Poszłam na polonistykę. Chciałam uczyć polskiego jak moja mama. To też było dość nagle, bo nigdy wcześniej nie planowałam zostać nauczycielką. Ale podczas studiów zaczęłam udzielać się w wolontariatach w świetlicy socjoterapeutycznej i domu dziecka, jeżdzić z dzieciakami na kolonie (chciałam czuć się potrzebna, komuś pomagać). Teraz stwierdziłam, że wolę te młodsze, ale skończyłam polonistykę, a potem poszłam na podyplomówkę z wczesnego nauczania (wtedy jeszcze się dało).
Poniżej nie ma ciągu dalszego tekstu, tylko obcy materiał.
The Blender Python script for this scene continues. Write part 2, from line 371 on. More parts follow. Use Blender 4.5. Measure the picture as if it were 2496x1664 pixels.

No i tak, po sześciu latach studiowania czegoś, co właściwie mało mnie interesowało, w póltora roku zdobyłam uprawnienia do nowego zawodu.
Najpierw pracowałam na świetlicach w trzech szkołach. Nie było źle, a przynajmniej nie zawsze było źle, ale ciągnęło mnie do przedszkola, gdzie ostatecznie trafiłam przed dwoma laty. I przyznam, że gdyby 20 lat temu ktoś mi powiedział, że zostanę ,,przedszkolanką', nie uwierzyłabym.
Teraz, gdy słyszę, jak ktoś planuje przyszłość swoim nastoletnim dzieciom, to się śmieje. Miałam być aktorką, teologiem, polonistką, rusycystką (tak, na rusycystykę też się swego czasu zbierałam, dobrze znam rosyjski i uwielbiam rosyjką literaurę oraz filmy), a pracuję w przedszkolu. I jak wiekszość osób sądzi, nic tam nie robię.